Nesse horizonte, nossos
filhos crescerão e poderão herdar terra diferente daquela que sobrevivemos
hoje. A desigualdade terá se tornado insignificante. A educação será a chave
das portas, não mais o sobrenome ou a corrupção. Não nos olharão com pena de
ser o estado desta ou daquela família, enxergando-nos como escravos ou servos
de alguns. Sairemos para voltar e plantar outros amanhãs, não mais cortar as
canas da cachaça cotidiana e perder-se nas balas dos capitães-do-mato deste
século. As procissões serão exclusivamente religiosas, não mais em busca de
educação ou saúde. O interior se tornará a beleza realizada, não mais a
escandalizada dos jornais ou a extraviada nas poeiras das passagens pelos
exercícios de caos. O ó não será mais uma marca de sentada no chão, mas a letra
nos papéis dos sujeitos da história que escreverão seu tempo. Não seremos
somente a terra de Gonçalves Dias ou a Athenas de nunca, mas o lugar em que a
ciência e a tecnologia superaram a pobreza e fizeram brotar mentes inventivas e
inquietas na construção de um mundo melhor. As casas de taipa ou as palafitas
das marés serão peças de exposições, não mais a afirmação frontal da ineficácia
das políticas habitacionais e da indiferença dos governantes.
O Maranhão precisa ser
passado a limpo, só assim esse futuro augurado poderá concretizar-se. A figura
jurídica da “devassa” existente no direito colonial português faz todo o
sentido na situação atual. É indispensável que o povo saiba se os atuais
governantes exerceram bem suas funções, cumpriram prazos, zelaram pelos
recursos públicos, praticaram corrupção, favoreceram grupos determinados,
negligenciaram responsabilidades ou utilizaram-se do poder de maneira
arbitrária.
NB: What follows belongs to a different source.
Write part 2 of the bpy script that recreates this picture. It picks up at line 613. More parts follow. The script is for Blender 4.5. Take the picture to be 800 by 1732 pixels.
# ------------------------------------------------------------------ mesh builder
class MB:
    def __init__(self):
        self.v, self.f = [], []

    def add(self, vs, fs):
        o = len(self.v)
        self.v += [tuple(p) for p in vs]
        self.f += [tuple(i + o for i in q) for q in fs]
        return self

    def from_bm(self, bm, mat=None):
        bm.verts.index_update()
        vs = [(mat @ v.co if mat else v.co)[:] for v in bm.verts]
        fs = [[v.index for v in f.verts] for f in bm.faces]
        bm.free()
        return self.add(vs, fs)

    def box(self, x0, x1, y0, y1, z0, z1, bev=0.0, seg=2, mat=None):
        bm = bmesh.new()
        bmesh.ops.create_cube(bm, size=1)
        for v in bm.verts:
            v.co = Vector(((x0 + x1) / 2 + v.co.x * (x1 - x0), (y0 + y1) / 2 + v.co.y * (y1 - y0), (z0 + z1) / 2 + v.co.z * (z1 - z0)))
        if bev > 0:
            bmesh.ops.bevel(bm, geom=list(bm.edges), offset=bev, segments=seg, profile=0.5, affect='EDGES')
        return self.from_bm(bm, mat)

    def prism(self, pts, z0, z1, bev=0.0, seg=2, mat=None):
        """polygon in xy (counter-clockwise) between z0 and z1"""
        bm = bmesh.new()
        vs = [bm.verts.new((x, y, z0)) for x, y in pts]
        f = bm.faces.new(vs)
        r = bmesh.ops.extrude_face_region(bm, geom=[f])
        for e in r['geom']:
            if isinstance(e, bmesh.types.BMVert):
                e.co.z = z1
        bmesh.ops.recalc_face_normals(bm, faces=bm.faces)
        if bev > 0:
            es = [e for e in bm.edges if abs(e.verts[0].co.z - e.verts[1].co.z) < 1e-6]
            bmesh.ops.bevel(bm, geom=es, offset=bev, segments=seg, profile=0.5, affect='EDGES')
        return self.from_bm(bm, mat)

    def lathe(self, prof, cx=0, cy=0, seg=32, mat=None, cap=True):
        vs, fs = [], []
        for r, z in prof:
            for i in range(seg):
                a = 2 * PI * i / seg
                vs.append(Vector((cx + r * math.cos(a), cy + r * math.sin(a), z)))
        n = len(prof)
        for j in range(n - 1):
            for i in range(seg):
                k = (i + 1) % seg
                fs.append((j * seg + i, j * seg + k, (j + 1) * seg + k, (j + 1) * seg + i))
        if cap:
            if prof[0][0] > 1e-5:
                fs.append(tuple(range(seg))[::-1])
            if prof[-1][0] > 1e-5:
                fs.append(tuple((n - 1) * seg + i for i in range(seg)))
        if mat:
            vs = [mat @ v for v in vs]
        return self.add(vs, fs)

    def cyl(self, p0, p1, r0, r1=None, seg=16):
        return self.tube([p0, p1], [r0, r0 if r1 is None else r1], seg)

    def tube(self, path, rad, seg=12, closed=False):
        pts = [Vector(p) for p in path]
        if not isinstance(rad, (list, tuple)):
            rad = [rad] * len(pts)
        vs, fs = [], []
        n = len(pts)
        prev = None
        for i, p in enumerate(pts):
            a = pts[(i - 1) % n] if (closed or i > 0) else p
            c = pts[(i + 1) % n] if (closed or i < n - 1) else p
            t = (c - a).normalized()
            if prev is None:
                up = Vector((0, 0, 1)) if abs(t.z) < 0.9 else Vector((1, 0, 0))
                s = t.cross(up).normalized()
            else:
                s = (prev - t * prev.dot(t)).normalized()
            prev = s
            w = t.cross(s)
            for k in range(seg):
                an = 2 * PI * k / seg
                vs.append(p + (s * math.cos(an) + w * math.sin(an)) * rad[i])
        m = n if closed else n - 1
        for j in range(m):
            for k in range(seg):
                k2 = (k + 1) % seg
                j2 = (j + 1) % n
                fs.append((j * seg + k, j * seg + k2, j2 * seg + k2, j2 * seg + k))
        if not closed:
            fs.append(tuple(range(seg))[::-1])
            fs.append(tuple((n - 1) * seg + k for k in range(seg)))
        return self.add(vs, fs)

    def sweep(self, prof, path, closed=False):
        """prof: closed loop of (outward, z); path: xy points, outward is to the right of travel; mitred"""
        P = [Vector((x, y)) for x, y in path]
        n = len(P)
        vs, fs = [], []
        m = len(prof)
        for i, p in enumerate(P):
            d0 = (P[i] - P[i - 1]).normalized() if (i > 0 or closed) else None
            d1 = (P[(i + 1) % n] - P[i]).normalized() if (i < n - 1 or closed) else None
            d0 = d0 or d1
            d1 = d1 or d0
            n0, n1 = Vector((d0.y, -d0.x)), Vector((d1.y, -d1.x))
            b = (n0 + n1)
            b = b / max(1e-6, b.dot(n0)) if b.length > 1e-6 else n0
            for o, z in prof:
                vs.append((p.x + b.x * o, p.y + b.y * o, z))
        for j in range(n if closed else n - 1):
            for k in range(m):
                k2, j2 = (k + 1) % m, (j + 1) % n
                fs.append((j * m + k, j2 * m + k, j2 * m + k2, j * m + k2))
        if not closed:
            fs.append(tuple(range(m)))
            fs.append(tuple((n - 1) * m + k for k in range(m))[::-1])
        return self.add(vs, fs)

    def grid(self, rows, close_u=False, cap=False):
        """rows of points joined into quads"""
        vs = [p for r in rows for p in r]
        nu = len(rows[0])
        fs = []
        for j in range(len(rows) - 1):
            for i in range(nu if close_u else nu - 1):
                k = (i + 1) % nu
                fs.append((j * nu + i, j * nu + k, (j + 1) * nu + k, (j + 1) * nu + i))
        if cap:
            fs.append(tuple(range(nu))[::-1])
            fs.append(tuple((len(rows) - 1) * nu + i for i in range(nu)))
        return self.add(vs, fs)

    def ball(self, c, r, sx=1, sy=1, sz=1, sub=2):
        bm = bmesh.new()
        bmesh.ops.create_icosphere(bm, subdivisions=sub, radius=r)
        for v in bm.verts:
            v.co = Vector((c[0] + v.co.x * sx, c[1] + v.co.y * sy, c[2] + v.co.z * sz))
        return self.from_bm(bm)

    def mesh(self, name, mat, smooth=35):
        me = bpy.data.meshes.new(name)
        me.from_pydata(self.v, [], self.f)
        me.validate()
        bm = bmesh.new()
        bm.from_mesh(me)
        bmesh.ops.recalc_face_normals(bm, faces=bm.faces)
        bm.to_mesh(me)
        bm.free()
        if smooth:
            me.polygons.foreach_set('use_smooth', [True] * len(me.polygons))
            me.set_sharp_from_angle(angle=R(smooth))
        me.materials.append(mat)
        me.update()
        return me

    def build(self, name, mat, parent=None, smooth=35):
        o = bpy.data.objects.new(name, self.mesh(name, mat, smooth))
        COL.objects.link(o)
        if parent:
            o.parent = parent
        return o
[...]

As contas públicas do atual governo são verdadeiro buraco negro,
cujo acesso, auditoria e publicidade representarão o mais alto serviço público
prestado ao povo nos últimos 50 anos, a ser editado, publicado e distribuído a
todos os maranhenses.
O outro Maranhão que está
por se fazer demandará trabalho colossal. Rijos combates. Ignacio Rangel diria
que somente bravura e inteligência poderão tornar-nos vencedores. O caminho
dessa vitória, passa pela utilização de nossos recursos e pelo desenvolvimento
do potencial existente, afirmaria Bandeira Tribuzi. Essa é a opção impositiva.
Romper a contradição entre território rico e povo empobrecido será fruto do
encontro prático com a realidade, Manoel da Conceição concluiria.
A manhã precisa da
noite para ser tecida. A noite do dia 5 de outubro de 2014 estará vestida de
esperança viva. O amanhã deixará de ser tão distante. A manhã do dia 6 de
outubro de 2014 promete ser de alegria, a alegria que outro caminho nos brinda,
sentimento que só a Ode à Alegria de Beethoven pôde captar. Todos os homens e
mulheres se irmanarão celebrando a mudança, com beijos e vinho, como o herói
diante da vitória e ébrios desse fogo, se abraçarão.